It is very vigorous and suckers profusely
After looking at the no root situation last summer I can believe it is very vigorous. I didn’t think it would live.
My Sherwoods have lots of flowers and few fruit. But there’s a guy in Farmersville Tx, 30 miles from me, who has 300 Sherwoods he planted in the mid 80’s; his trees are always loaded. So maybe if wait my trees will get better.
when i grow up-- i want to be just like him!
I want to know what he does with all that fruit…
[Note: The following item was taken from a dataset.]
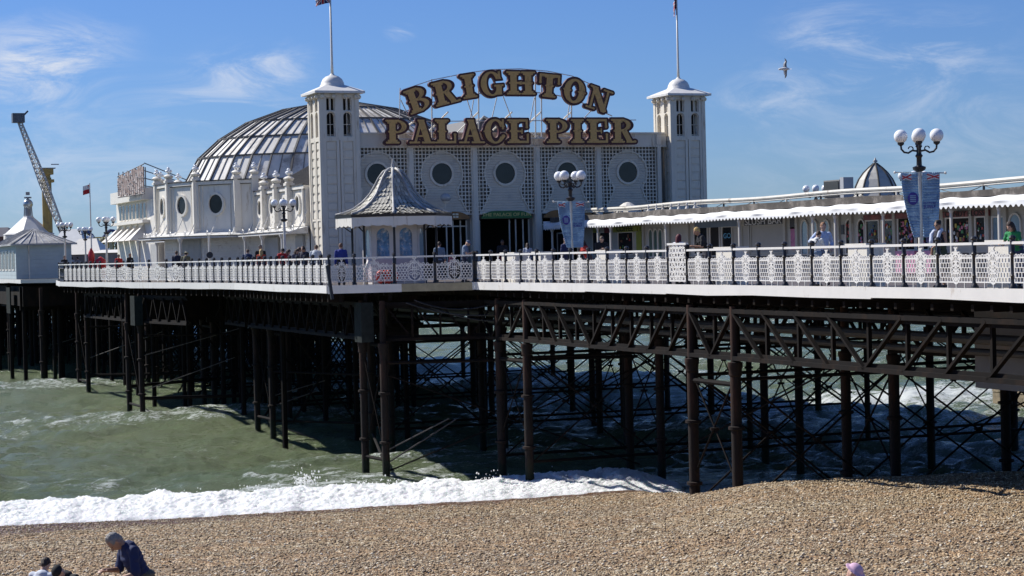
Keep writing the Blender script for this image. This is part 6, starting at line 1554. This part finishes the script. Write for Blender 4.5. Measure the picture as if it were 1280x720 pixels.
def pose_data(key, female, vox):
    P = POSES[key]; th = R(P['lean']); C0 = Vector((0, 0, .97)); Rm = Matrix.Rotation(-th, 3, 'X')
    T = lambda v: C0+Rm @ (Vector(v)-C0)
    neck = T((0, -.015, 1.47)); sw = .165 if female else .188; sh = [T((-sw, -.01, 1.41)), T((sw, -.01, 1.41))]
    Hm = Matrix.Rotation(-th*.55-R(P['head']), 3, 'X'); hc = neck+Hm @ Vector((0, .025, .155))
    arms = []
    for i in (0, 1):
        e, w = ik(sh[i], P['wr'][i], .285, .25, ((-.5 if i == 0 else .5), -.6, -.7)); arms.append((sh[i], e, w))
    legs = []
    for i in (0, 1):
        hp = Vector(((-.09, .09)[i], 0, .93)); an_ = Vector((P['ft'][i][0], P['ft'][i][1], .085)); k, a = ik(hp, an_, .435, .435, (0, 1, 0)); legs.append((hp, k, an_ if (an_-hp).length < .869 else a))
    return P, Rm, T, neck, Hm, hc, arms, legs
def torso(mb, T, Rm, female, g):
    w = 1.0 if not female else .88
    for z_, rx, ry, y in ((.93, .165, .118, 0), (1.0, .155, .115, 0), (1.08, .14, .105, .0), (1.16, .14, .108, .005), (1.24, .152, .115, .005), (1.31, .162, .118, .0), (1.37, .160, .105, -.01), (1.42, .12, .085, -.015)):
        if female and 1.2 < z_ < 1.35: ry += .018; y += .015
        ell(mb, T((0, y, z_)), (rx*(w if z_ > 1.04 else 1.02)+g, ry+g, .075+g), Rm)
def hand(mb, w, d, side):
    d = d.normalized(); x = d.cross(Vector((0, 0, 1)));  x = x.normalized() if x.length > .1 else Vector((1, 0, 0)); n = x.cross(d)
    cap(mb, w, w+d*.075, .026, .030); cap(mb, w+d*.05-x*.018, w+d*.075+x*.022, .018, .018)
    for k, (o, l) in enumerate(((-.030, .068), (-.010, .080), (.011, .075), (.030, .058))):
        b = w+d*.085+x*o; m_ = b+d*l*.55-n*.008; cap(mb, b, m_, .0095, .009); cap(mb, m_, m_+d*l*.38-n*l*.35, .009, .008)
    s_ = -1 if side else 1; b = w+d*.03+x*s_*.028; m_ = b+d*.03+x*s_*.028; cap(mb, b, m_, .012, .011); cap(mb, m_, m_+d*.03-n*.006, .011, .009)
def body_mesh(key, female, vox):
    k = ('body', key, female, vox)
    if k in PC: return PC[k].copy()
    P, Rm, T, neck, Hm, hc, arms, legs = pose_data(key, female, vox); mb = MB(); torso(mb, T, Rm, female, 0)
    for i, (s_, e, w) in enumerate(arms):
        cap(mb, s_, e, .050 if not female else .042, .040 if not female else .034); cap(mb, e, w, .040 if not female else .034, .027); hand(mb, w, (w-e), i)
        cap(mb, s_, T((0, -.01, 1.37)), .052, .07)
    for hp, kn, an_ in legs: cap(mb, hp, kn, .088, .058); cap(mb, kn, an_, .056, .038); cap(mb, an_-Vector((0, .03, .03)), an_+Vector((0, .14, -.045)), .04, .032)
    cap(mb, neck-Vector((0, 0, .05)), hc-Hm @ Vector((0, .02, .06)), .056, .05)
    ell(mb, hc, (.074, .092, .112), Hm); ell(mb, hc+Hm @ Vector((0, .028, -.060)), (.052, .062, .056), Hm); cap(mb, hc+Hm @ Vector((0, .085, .005)), hc+Hm @ Vector((0, .110, -.024)), .010, .015)
    for sx in (-1, 1): ell(mb, hc+Hm @ Vector((sx*.076, -.005, -.01)), (.012, .022, .032), Hm)
    ell(mb, hc+Hm @ Vector((0, .088, -.052)), (.024, .012, .009), Hm); ell(mb, hc+Hm @ Vector((0, .082, .022)), (.045, .014, .010), Hm)
    PC[k] = remeshed(mb, vox, 2, 'body'); return PC[k].copy()
def cloth_mesh(kind, key, female, vox, arg):
    k = (kind, key, female, vox, arg)
    if k in PC: return PC[k].copy()
    P, Rm, T, neck, Hm, hc, arms, legs = pose_data(key, female, vox); mb = MB()
    if kind == 'top':
        torso(mb, T, Rm, female, .018)
        for (s_, e, w) in arms:
            if arg > 0: 
                cap(mb, T((0, -.01, 1.37)), s_, .085, .068); cap(mb, s_, s_.lerp(e, min(1, arg)), .066 if not female else .057, .060 if not female else .05)
                if arg > 1: cap(mb, e, e.lerp(w, arg-1), .058 if not female else .048, .046)
            else: cap(mb, T((0, -.01, 1.36)), T((0, -.01, 1.36)).lerp(s_, .6), .08, .045)
    elif kind == 'bottom':
        for z_ in (.88, .94, 1.0, 1.04): ell(mb, (0, 0, z_), (.178, .136, .07), Matrix.Identity(3))
        for hp, kn, an_ in legs:
            a = min(1, arg); cap(mb, hp, hp.lerp(kn, a), .105, .105-.03*a)
            if arg > 1: cap(mb, kn, kn.lerp(an_+Vector((0, 0, .02)), arg-1), .076, .062)
    elif kind == 'shoes':
        for hp, kn, an_ in legs: cap(mb, an_-Vector((0, .035, .035)), an_+Vector((0, .15, -.045)), .05, .04)
    elif kind == 'hair':
        if arg == 'short': ell(mb, hc+Hm @ Vector((0, -.014, .026)), (.083, .094, .100), Hm); ell(mb, hc+Hm @ Vector((0, -.05, -.02)), (.066, .05, .065), Hm)
        elif arg == 'long':
            ell(mb, hc+Hm @ Vector((0, -.014, .026)), (.090, .10, .105), Hm); cap(mb, hc+Hm @ Vector((0, -.06, 0)), hc+Hm @ Vector((0, -.08, -.22)), .085, .075); 
            for sx in (-1, 1): cap(mb, hc+Hm @ Vector((sx*.07, -.01, 0)), hc+Hm @ Vector((sx*.08, -.01, -.20)), .03, .028)
        elif arg == 'bun': ell(mb, hc+Hm @ Vector((0, -.014, .026)), (.085, .096, .100), Hm); ell(mb, hc+Hm @ Vector((0, -.09, .06)), (.05, .05, .05), Hm)
        elif arg == 'cap': ell(mb, hc+Hm @ Vector((0, -.004, .045)), (.087, .104, .075), Hm); ell(mb, hc+Hm @ Vector((0, .11, .035)), (.065, .075, .014), Hm)
        elif arg == 'hat': ell(mb, hc+Hm @ Vector((0, -.004, .06)), (.090, .104, .075), Hm); ell(mb, hc+Hm @ Vector((0, 0, .035)), (.15, .165, .020), Hm)
    me = remeshed(mb, vox, 4, kind)
    nv = len(me.vertices); co = np.empty(nv*3, np.float32); me.vertices.foreach_get('co', co); co = co.reshape(-1, 3)
    no = np.empty(nv*3, np.float32); me.vertex_normals.foreach_get('vector', no); no = no.reshape(-1, 3); x, y, z = co.T.astype(float)
    if kind == 'hair' and arg in ('short', 'long', 'bun'): f = (vnoise(x*90+z*40+300, y*90-z*30+300)-.6)*.016
    elif kind in ('top', 'bottom'): f = (vnoise(x*16+y*9+100, z*22+100)-.5)*.014
    else: f = x*0
    co += (no*f[:, None]).astype(np.float32); me.vertices.foreach_set('co', co.reshape(-1)); me.update()
    PC[k] = me; return me.copy()
SKIN = {n: mat('skin_'+n, c, .55, .08, 8) for n, c in (('fair', (.50, .31, .23)), ('tan', (.36, .20, .13)), ('dark', (.13, .07, .045)))}
EYEW = mat('eye_dark', (.02, .015, .012), .2, .1)
def cm(c, n='cloth'): return mat('%s_%02d%02d%02d' % (n, int(c[0]*99), int(c[1]*99), int(c[2]*99)), c, .85, .12, 9)
def person(label, loc, face, pose='stand', h=1.72, top=((.05, .05, .2), .6), bottom=((.03, .03, .05), 2), hair=('short', (.04, .025, .015)), skin='fair', female=False, hat=None, vox=.018, group=None, shoes=(.05, .05, .05), extra=None, sunglasses=False):
    to = Vector((-loc[0], -loc[1], 0)); a = math.atan2(to.y, to.x)+R(face); t_ = thing('person', label, 'person', loc, a-math.pi/2, group); s_ = h/1.76; t_.scale = (s_, s_, s_)
    def put(nm, me, m_): me.materials.clear(); me.materials.append(m_); o = bpy.data.objects.new(nm, me); link(o, t_); return o
    put('body', body_mesh(pose, female, min(vox, .014) if vox > .012 else vox), SKIN[skin])
    put('shirt', cloth_mesh('top', pose, female, vox, top[1]), cm(top[0])); put('trousers' if bottom[1] > 1.3 else 'shorts', cloth_mesh('bottom', pose, female, vox, bottom[1]), cm(bottom[0]))
    put('shoes', cloth_mesh('shoes', pose, female, vox, 0), cm(shoes)); 
    if hair: put('hair', cloth_mesh('hair', pose, female, min(vox, .014), hair[0]), mat('hair_%02d%02d%02d' % tuple(int(v*99) for v in hair[1]), hair[1], .7, .3, 30, bump=.004, bscale=60))
    if hat: put(hat[0], cloth_mesh('hair', pose, female, min(vox, .014), 'cap' if hat[0] == 'cap' else 'hat'), cm(hat[1]))
    P, Rm, T, neck, Hm, hc, arms, legs = pose_data(pose, female, vox)
    mb = MB()
    if sunglasses:
        for sx in (-1, 1): ell(mb, hc+Hm @ Vector((sx*.032, .088, .004)), (.027, .012, .017), Hm)
        mb.bar(hc+Hm @ Vector((-.075, .03, .008)), hc+Hm @ Vector((-.05, .085, .008)), .006); mb.bar(hc+Hm @ Vector((.075, .03, .008)), hc+Hm @ Vector((.05, .085, .008)), .006); mb.build('sunglasses', BLACK, t_)
    elif vox < .016:
        for sx in (-1, 1): mb = MB(); ell(mb, hc+Hm @ Vector((sx*.031, .081, .006)), (.011, .006, .006), Hm); mb.build('eye', EYEW, t_, smooth=True)
    return t_, (P, Rm, T, neck, Hm, hc, arms, legs)
def deckpt(x, X=None, Z=None):
    if X is not None: p = on_X(x, 340, X); return (X, p.y, 0)
    p = at(x, 350, Z); return (p.x, p.y, 0)
NAVY = (.02, .03, .10); BLK = (.012, .012, .014); WHT = (.62, .62, .62); RED = (.50, .03, .025)
person('woman in a green top leaning her forearms on the rail at the right edge', deckpt(1272, X=27.92), -35, 'lean', 1.64, ((.02, .22, .07), .55), ((.04, .05, .10), 2), ('long', (.035, .02, .015)), 'fair', True, vox=.013)
pw, pd = person('woman in sunglasses and dark vest with a white towel over her shoulder', deckpt(1176, X=28.0), -38, 'side', 1.70, ((.015, .015, .03), 0), ((.05, .07, .04), 1), ('bun', (.015, .012, .012)), 'tan', True, vox=.013, sunglasses=True)
P_, Rm, T, neck, Hm, hc, arms, legs = pd; mb = MB()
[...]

When he planted them he wanted to sell powder and extracts as heath supplements, but found various regulations too daunting. Now it’s a pick your own orchard and he donates the money to his church
not a “precocious” seedling, but a long fruiting stem from an old root sucker. If it does not produce an upright stem this year, this fruiting stem will be shed by winter, which means there will be no above-ground proof of its whereabouts
Or you could save it for me till next spring along with a Vegas Candy scions! They ware awesome tasty!
v. candy does taste uniquely different from other jujus when dried. If only they were much bigger than raisins!
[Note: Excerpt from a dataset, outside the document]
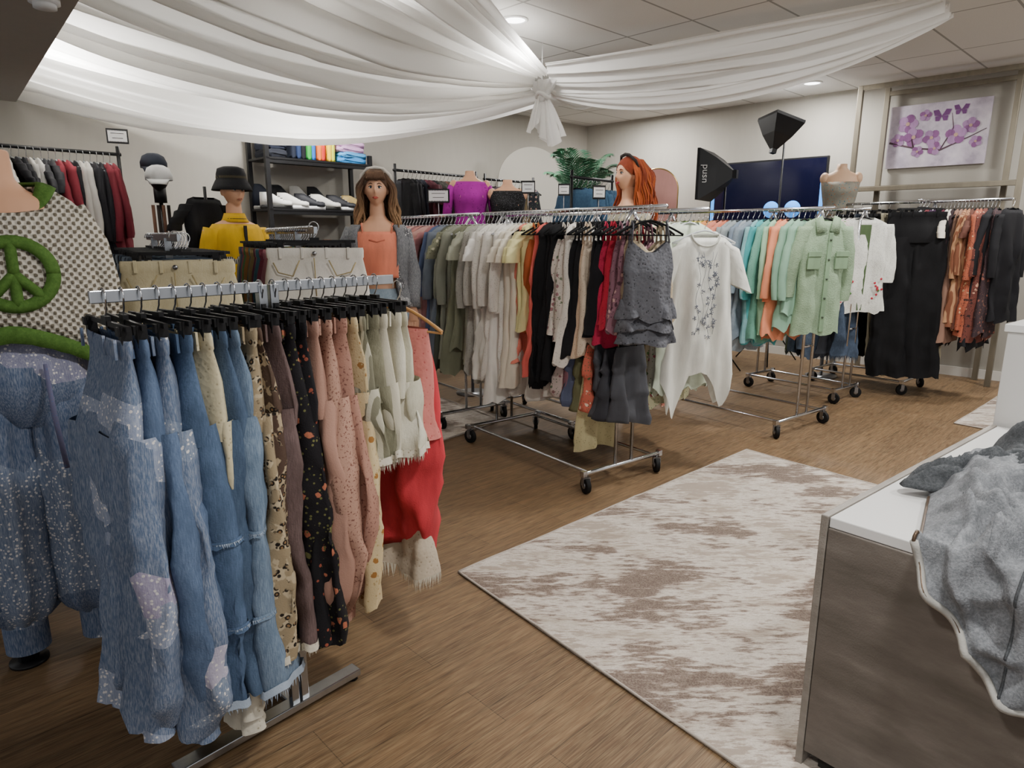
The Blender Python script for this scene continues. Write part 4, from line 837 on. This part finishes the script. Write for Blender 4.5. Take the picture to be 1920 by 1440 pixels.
for dx,ln,rr_,sd in((.03,.34,.10,0),(-.02,.24,.06,2)):
    m=MB(); m.loft([[(KX+dx*(1+zi*.5)+(r+.28*r*math.sin(7*t+zi*.5+sd))*math.cos(t),KY-.05+(r+.28*r*math.sin(7*t+sd))*math.sin(t)*.6,z+.035*math.cos(t*2+sd)*zi*.3) for t in[2*pi*j/56 for j in range(56)]] for zi,(z,r) in enumerate([(KZ-.03-ln*q_,lerp(.03,rr_,q_**.8)) for q_ in(0,.25,.5,.75,1)])]); m.build('tail',FAB,parent=dr)
m=MB(); m.tube([(KX,KY,KZ),(KX,KY,HC)],.004,6); m.build('cord',WHITEP,parent=dr)
# ------------------------------------------------------------ wall things
def onw1(t,off=0): return C0+d1*t+V(.692,-.722)*off
def onw2(t,off=0): return C0+d2*t+V(-.695,-.719)*off
r1=math.atan2(.692,.722); r2=math.atan2(-.695,.719)
p=onw1(4.72,.28); SW=1.14; sh=empty('shelving_unit',(p.x,p.y,0),r1,'black metal shelving unit with shoes and folded clothes','shelf')
for x in(-SW/2,SW/2):
    for y in(-.2,.2):
        m=MB(); m.box((x,y,1.3 if x<0 else 1.16),(.04,.04,2.6 if x<0 else 2.32)); m.build('upright',BLK,parent=sh)
for z in [.3,.8,1.28,1.74,2.22]:
    m=MB(); m.box((0,0,z),(SW+.03,.44,.02)); m.box((0,-.21,z-.02),(SW,.012,.05)); m.build('shelf_board',BLK,parent=sh,bevel=.002)
def shelfp(x,y): c,s=math.cos(r1),math.sin(r1); return (p.x+x*c-y*s,p.y+x*s+y*c)
def shoe(x,z,c1,sc1,word,boot=False,y=-.08,a=.3):
    X,Y=shelfp(x,y); u=MB(); L=.30; rings=[]
    for i in range(13):
        t=i/12; w_=.05*(1-.3*abs(t-.7)**1.5-.25*(t<.15)); hh=.13 if not boot else .22; h=lerp(hh,.05,min(1,max(0,(t-.3)/.5))) if t>.3 else hh
        if t>.93: w_*=.7; h*=.8
        rings.append([(L*(t-.5),w_*math.cos(q),.03+h*max(0,math.sin(q))**.7) for q in[2*pi*j/16 for j in range(16)]])
    u.loft(rings,True,True,True)
    o=u.build('shoe',P(c1,rough=.6),loc=(X,Y,z+.011),rz=r1+a,label='%s sneaker on the metal shelf'%word,cat='shoe',group='shoes on the shelf')
    s=MB(); s.loft([[(L*1.03*(math.cos(q))*.5,.055*sp(math.sin(q),.8),zz) for q in[2*pi*j/24 for j in range(24)]] for zz in(0,.035)],True,True,True); s.build('sole',P(sc1),parent=o)
    l=MB()
    for k_ in range(4): l.tube([(.0+.024*k_,-.03,.138-.018*k_),(.01+.024*k_,.03,.138-.018*k_)],.0035,5)
    l.build('laces',P('d8d8d8' if c1[0] in '123' else '3a3a3a'),parent=o)
for i,a_ in enumerate([('e4e4e0','3a3a3a','white'),('dedcd6','f0f0f0','white'),('23242a','e8e8e8','black'),('d8d6ce','30302e','white'),('26272c','e8e8e8','black'),('a8905a','1c1c1c','tan and black')]):
    shoe(-.46+.18*i,1.74,*a_,a=-.55+.2*(i%2),y=-.10)
for i,a_ in enumerate([('2a3040','b8b8b8','navy'),('1e2024','1e2024','black'),('d4d4d0','e8e8e8','white'),('2c2c30','2c2c30','black')]):
    shoe(-.44+.2*i,1.74,*a_,True,.12,-.6)
for i,a_ in enumerate([('b8b8b8','dedede','light grey'),('303238','bbbbbb','charcoal'),('c09880','dedede','blush')]):
    shoe(-.4+.3*i,1.28,*a_,a=-.4)
def folded(x,z,w_,d,h,c,rz=0,word='',y=-.02):
    X,Y=shelfp(x,y); m=MB(); r=[]
    for i in range(11):
        t=i/10; ph=pi*t; r.append([(w_/2*sp(math.cos(q),.35)*(1-.04*abs(math.cos(ph))),d/2*sp(math.sin(q),.35)*(1-.04*abs(math.cos(ph))),h*t+.010*math.sin(q*5+i)*(0<i)) for q in[2*pi*j/28 for j in range(28)]])
    m.loft(r,True,True,True); m.build('folded_garment',P(c,var=.04),loc=(X,Y,z+.011),rz=r1+rz,label=word+' folded garment on the top shelf',cat='clothing',group='folded clothes on the shelf')
for i,(c,w_) in enumerate([('1b2130','navy'),('26365a','dark blue'),('16181e','black'),('2fa040','green'),('2468c0','blue'),('e8702c','orange'),('d0342c','red'),('f0cc30','yellow'),('d8dc40','lime yellow')]):
    folded(-.28+.055*i,2.22,.052,.36,.28+.04*math.sin(i*2),c,.08*math.sin(i*3),w_)
for i,(c,w_) in enumerate([('3a8cd0','blue'),('50a0dc','sky blue'),('c49ac4','lilac'),('d0a4d0','light lilac'),('b484b4','mauve'),('d8a8cc','pink lilac')]):
    folded(.38+.01*math.sin(i*2.3),2.22+.055*i,.36-.01*i,.36,.05,c,.06*math.sin(i*1.7),w_)
for i,(c,w_) in enumerate([('1a1d26','black'),('232838','navy'),('101216','black'),('1b1f2c','navy')]):
    folded(-.44,2.22+.08*i,.22,.34,.075,c,0,w_)
def sign(x,y,z,rz,w_=.2,h=.13,pole=1.0,label='small paper sign with black zigzag border'):
    o=MB(); o.box((0,0,0),(w_,.006,h)); o=o.build('price_sign',BLK,loc=(x,y,z),rz=rz,label=label,cat='sign',group='small rack signs')
    q=MB(); q.box((0,-.004,0),(w_*.86,.003,h*.82)); q.build('paper',WHITEP,parent=o)
    t=MB()
    for k_,l in enumerate((.6,.5)): t.box((0,-.0062,.02-.035*k_),(w_*l,.001,.004))
    for k_ in range(12):
        xx=-w_*.43+w_*.86*(k_+.5)/12
        for sgn in(-1,1): t.add([(xx-.006,-.0062,sgn*h*.41),(xx+.006,-.0062,sgn*h*.41),(xx,-.0062,sgn*h*.33)],[(0,1,2)])
    t.build('print',BLK,parent=o)
    s=MB(); s.cyl((0,.006,-h/2-pole),(0,.006,-h/2+.01),.004,8); s.build('pole',DCHROME,parent=o)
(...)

the silver lining is that they taste much better than raisins
They ware so good! Thanks again, those ware my first jujubes that I ever tasted.
glad you liked them, and pls update us regularly re: jujus you’ve been growing
Would do! I went ahead and bought two trees Sugar Cane and Li. Can’t wait to have some fresh fruit from those two.
my sister has a house in virginia but grew her trees in shaded conditions so not doing well. Worse is that she is not living there currently, so trees may be alive, but i presume not bearing fruits.
i hope(if not strongly advise) that you plant your jujus in the sunniest sections of your property
Thanks for the advice! Currently I put them on pots on a sunny spot for the time being.
Most likely end up planting them in the ground!
juju will laterals get thicker with time,but will also grow shorter as the trunk(upright stem) engulfs them at the base going outward. Shown below(encircled and with an arrow)is a lateral’s contiguous bark being spread out like a banana peel by the thickening trunk.
thus said, if no upright stem grows from a lateral, the lateral will either regress and die, or simply be eaten alive by the outwardly expanding trunk. Some fruiting stems of these ~7 yr-old laterals continue to bear flowers and fruits, as encircled below
Do you head off the top yearly to promote latetal growth and thicken the trunk?
Some of mine are at 15 feet tall. I am planning to top them off at ten feet.
They look strange with the skinny laterals out of the large trunk. Other trees’s lateral limbs increase in diameter along with the trunk.